I have always hated New Year’s. I feel I start alot of my blogs this way, but I truly hate New Year’s. I think it’s because I have always felt very alone. Every year, when I was a kid, we would visit family; I wouldn’t be with any friends or anyone my own age, for that matter. I was alone with my own devices. Later in life, I had a boyfriend abandoned me on New Year’s. I was stuck by myself that night playing my 3DS on my grandmother’s couch.
It’s not that I have no where to go on New Year’s, and it really doesn’t matter. I think, deep down, I’m melancholy because something is ending. Time is subjective, and the idea of a year ‘ending’ is socially constructed. This time, however, I don’t necessarily feel melancholy. I feel apathetic if any thing. I really should be celebrating this past year. I really have accomplished alot in 2017. Despite living in a poor political and social climate, I have done well.
That’s hard for me to say.

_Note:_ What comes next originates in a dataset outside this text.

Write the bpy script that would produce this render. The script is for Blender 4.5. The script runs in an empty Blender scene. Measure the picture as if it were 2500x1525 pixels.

I feel like I never do enough. I feel, deep down, I wasted my year. I have to constantly remind myself my accomplishments. Hell, I’m writing on a regular basis, and I bought a house!
I’m trying to look towards the future. I am going to try and shed a few pounds. I really want to learn Japanese (and hopefully go visit there in the fall), and I want to watch every ‘best picture’ winner this year. The one thing I want most: life to slow down. Just a tiny bit.